In Halberstadt wurde 1933 das Gewerkschaftshaus gestürmt, die SPD-Fraktion aufgelöst und im Mai 1934 gab es den "Kommunistenprozess". 1936 folgten Massenverhaftungen von SPD-Mitgliedern. "Das war keine legale Machtübernahme", so Eckert. Alles passierte öffentlich - das hätten die Halberstädter mitbekommen müssen. Doch auch Oberbürgermeister Erich Mertens beugte sich den neuen Machthabern.

Die große Arbeitslosigkeit wurde mit dem Autobahnbau bekämpft - ein Mythos, den Eckert mit Zahlen als Propaganda widerlegte. 1930 gab es in Halberstadt über 15 000 Arbeitslose und Fürsorgeempfänger. 1932 schloss noch das RAW (Reichsbahnausbesserungswerk) mit 750 Beschäftigten. Die Stadt Halberstadt unterstützte deshalb den Aufbau der Junkers-Flugzeugwerke mit 100 000 Reichsmark. Das brachte 1935 rund 1200 Arbeitsplätze. Bis September 1944 wurden es 5979 Beschäftigte, darunter rund 2500 Ausländer, also Zwangsarbeiter. Die wachsende Rüstungsindustrie und die Wiedereinführung der Wehrpflicht seien die wahren Ursachen für die Beseitigung der Arbeitslosigkeit gewesen, erklärte Eckert.

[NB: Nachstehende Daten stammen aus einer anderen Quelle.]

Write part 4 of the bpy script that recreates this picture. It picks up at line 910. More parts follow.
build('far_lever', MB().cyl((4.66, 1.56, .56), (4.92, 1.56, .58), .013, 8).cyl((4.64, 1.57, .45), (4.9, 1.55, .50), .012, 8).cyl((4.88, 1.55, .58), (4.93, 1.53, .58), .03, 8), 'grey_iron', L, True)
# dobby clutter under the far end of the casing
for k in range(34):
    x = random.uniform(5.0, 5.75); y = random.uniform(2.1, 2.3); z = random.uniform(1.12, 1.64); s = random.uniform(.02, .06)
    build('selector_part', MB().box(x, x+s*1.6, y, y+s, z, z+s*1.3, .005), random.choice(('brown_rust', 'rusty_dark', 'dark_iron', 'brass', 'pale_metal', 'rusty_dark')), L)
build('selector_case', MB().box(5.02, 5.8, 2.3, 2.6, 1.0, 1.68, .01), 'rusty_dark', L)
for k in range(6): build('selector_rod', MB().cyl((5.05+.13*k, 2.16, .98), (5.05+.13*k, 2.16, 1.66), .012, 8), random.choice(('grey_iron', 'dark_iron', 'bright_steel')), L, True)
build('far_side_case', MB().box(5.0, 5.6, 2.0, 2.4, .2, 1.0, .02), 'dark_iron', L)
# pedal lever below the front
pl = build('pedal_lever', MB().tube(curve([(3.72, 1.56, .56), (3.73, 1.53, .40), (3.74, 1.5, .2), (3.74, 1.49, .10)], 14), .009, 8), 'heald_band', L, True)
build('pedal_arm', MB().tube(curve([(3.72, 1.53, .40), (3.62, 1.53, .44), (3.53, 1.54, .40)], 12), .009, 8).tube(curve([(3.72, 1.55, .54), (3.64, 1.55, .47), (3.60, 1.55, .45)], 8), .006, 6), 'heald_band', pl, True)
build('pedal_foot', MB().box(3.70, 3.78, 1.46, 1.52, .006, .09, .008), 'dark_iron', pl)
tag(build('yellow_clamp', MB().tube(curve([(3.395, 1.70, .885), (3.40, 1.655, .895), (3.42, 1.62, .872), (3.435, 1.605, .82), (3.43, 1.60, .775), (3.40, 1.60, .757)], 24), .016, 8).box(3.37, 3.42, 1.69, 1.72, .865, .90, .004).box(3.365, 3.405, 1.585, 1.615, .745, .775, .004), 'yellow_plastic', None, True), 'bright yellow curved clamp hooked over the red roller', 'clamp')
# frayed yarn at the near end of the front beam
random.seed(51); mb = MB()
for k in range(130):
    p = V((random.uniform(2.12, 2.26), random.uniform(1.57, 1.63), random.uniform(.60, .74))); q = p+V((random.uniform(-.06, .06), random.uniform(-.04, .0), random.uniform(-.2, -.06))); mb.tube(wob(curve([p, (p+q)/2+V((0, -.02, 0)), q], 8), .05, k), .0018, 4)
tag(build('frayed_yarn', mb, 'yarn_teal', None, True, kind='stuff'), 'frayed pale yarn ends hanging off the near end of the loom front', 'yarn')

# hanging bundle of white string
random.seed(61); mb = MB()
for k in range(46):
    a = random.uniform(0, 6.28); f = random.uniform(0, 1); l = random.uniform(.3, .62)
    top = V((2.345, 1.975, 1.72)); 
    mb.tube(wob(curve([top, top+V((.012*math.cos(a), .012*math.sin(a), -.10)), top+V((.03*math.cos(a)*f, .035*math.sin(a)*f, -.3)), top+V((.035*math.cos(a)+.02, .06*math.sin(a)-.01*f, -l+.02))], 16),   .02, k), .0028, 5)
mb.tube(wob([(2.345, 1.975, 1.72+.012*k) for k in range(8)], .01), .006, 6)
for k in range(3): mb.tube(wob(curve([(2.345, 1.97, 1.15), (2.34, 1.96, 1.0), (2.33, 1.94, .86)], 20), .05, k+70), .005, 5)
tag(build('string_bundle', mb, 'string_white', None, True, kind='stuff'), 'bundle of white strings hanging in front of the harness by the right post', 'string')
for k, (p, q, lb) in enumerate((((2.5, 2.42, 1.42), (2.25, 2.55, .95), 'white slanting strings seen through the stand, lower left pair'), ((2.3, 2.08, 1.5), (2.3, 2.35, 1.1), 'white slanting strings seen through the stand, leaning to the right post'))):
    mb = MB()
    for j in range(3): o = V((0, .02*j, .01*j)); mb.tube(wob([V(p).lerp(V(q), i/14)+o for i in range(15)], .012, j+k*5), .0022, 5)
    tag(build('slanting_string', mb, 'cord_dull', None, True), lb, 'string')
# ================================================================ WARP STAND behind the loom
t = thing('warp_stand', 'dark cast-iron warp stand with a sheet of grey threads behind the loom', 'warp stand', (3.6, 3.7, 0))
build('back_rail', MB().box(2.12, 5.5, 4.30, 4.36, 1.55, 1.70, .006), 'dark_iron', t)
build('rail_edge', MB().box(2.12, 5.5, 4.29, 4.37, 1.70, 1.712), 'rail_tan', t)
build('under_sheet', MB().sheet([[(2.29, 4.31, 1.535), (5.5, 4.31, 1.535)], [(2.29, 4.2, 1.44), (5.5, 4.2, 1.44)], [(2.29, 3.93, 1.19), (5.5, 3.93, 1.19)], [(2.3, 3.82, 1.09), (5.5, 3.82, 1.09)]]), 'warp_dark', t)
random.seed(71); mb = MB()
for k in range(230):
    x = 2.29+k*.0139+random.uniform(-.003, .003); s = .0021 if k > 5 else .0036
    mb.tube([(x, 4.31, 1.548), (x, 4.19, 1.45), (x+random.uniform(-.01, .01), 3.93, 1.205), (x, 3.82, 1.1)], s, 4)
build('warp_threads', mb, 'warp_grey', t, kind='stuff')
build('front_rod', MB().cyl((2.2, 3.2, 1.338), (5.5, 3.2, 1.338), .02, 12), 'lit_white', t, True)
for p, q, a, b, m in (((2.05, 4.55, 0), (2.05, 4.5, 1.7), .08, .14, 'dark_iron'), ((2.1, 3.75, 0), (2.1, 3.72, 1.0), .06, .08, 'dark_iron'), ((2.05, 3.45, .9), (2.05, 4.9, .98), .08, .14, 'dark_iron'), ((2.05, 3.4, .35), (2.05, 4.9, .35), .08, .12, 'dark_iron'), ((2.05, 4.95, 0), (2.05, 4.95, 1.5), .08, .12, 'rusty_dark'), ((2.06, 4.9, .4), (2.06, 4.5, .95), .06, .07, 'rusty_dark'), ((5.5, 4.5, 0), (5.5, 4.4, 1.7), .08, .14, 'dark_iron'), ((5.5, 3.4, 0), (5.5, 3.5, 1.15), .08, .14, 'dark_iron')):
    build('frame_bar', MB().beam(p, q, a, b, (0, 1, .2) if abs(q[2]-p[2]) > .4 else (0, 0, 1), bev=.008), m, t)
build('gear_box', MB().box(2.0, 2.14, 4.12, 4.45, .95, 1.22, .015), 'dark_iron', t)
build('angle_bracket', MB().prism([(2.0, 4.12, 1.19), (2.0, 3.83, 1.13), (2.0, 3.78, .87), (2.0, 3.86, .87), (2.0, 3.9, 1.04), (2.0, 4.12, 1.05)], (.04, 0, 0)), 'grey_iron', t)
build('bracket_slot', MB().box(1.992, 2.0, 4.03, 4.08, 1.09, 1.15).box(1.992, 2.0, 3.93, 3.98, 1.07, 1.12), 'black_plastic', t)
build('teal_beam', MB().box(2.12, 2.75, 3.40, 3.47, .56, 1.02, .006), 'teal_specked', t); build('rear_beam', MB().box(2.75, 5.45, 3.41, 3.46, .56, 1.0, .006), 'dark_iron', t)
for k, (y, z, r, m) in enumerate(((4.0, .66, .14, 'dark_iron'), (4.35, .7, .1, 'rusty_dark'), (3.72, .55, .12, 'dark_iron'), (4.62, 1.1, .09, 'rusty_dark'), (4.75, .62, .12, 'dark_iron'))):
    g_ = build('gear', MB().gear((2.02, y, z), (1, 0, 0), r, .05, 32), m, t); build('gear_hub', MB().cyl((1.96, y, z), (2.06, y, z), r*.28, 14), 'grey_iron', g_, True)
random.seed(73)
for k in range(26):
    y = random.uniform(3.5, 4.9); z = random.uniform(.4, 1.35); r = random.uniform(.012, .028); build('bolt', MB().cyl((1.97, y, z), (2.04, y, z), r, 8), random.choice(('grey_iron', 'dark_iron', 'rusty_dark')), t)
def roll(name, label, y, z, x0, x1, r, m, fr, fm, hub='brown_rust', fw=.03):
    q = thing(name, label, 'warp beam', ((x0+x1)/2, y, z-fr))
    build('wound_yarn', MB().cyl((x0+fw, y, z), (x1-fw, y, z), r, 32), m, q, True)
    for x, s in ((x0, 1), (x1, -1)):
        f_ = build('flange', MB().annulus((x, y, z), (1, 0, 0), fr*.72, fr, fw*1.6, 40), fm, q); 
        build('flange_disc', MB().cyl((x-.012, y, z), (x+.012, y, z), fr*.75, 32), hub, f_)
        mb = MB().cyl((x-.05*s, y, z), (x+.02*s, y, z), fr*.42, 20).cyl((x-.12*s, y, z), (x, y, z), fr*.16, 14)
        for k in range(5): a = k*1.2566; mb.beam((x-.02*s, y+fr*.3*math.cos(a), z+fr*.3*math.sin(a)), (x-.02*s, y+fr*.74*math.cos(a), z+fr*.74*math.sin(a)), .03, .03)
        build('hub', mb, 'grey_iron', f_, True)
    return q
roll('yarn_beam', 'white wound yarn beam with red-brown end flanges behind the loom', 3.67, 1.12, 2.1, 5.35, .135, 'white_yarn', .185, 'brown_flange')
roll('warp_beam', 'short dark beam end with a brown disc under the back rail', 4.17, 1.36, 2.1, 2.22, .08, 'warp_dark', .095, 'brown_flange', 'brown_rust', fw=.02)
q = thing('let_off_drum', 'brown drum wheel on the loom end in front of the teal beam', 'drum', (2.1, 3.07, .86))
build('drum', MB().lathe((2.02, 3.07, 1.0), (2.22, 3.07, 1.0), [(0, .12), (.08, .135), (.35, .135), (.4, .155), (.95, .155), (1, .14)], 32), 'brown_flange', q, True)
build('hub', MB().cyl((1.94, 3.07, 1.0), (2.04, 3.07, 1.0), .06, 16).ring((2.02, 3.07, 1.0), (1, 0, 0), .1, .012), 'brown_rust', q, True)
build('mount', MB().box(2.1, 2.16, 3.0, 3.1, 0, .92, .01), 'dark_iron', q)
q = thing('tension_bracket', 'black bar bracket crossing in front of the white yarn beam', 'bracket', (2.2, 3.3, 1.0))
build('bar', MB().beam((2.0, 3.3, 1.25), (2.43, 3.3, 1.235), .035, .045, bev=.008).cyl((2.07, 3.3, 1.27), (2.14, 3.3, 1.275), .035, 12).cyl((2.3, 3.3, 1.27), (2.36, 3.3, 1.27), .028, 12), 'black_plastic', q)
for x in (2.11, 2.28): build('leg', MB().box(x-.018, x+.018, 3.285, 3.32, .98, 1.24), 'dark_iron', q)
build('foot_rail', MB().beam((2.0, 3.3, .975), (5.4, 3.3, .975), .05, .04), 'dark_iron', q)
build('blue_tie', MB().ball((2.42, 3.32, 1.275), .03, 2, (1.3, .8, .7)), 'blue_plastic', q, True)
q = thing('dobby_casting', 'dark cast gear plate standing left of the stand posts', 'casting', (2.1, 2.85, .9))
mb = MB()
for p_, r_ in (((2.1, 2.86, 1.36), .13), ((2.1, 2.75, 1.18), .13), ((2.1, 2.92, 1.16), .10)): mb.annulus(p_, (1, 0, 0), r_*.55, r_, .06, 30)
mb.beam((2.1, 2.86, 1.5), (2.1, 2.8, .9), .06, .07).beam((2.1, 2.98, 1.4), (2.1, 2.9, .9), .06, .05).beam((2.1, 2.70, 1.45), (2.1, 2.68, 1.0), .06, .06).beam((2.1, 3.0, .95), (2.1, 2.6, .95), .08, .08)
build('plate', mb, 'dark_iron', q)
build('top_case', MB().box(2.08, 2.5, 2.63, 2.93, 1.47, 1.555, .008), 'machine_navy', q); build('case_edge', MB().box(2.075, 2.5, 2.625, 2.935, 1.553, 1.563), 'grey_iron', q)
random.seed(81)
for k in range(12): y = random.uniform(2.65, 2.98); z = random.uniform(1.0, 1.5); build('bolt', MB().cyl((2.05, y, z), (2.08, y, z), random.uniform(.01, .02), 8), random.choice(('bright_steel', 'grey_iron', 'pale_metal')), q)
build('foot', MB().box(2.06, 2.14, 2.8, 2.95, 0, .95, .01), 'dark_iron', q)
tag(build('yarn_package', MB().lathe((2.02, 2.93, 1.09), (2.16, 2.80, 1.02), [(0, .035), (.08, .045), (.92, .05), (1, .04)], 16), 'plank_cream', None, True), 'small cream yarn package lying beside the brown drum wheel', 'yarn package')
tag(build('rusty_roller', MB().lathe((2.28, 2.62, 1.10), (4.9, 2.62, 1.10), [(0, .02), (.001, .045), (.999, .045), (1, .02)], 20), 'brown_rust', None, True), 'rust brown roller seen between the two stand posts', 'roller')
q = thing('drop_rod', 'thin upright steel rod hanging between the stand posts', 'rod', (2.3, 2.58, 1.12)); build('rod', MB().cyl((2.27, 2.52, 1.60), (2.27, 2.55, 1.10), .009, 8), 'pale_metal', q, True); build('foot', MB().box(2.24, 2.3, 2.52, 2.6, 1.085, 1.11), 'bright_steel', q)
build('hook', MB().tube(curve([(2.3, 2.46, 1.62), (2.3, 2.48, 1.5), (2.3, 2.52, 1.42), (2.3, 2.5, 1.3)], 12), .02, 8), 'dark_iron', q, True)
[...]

Eckert beobachtet nach eigener Aussage, dass in den Familien oft nicht über die Vergangenheit geredet werde. "Und auch heute gibt es die Mentalität zum Wegschauen", sagte der Historiker.

In der Diskussion bedankte sich Arno Baxmann für die Aufarbeitung der Geschichte. Das Thema dürfe im Unterricht nicht ausgeklammert werden, forderte der frühere Lehrer. Annemarie Haberkorn ergänzte, man sollte ebenso den Aufstieg der SED näher untersuchen. Angesichts der heutigen Naziaufmärsche müsse man wachsam bleiben, so Udo Mammen.

Mit dem Thema Halberstadt in der NS-Zeit hat sich auch Werner Hartmann befasst. Jetzt sollte noch mehr "in die Tiefe" gegangen werden. Detlef Eckert hofft, dass er von den Halberstädtern einige Hinweise zum Wirken Halberstädter Persönlichkeiten erhält.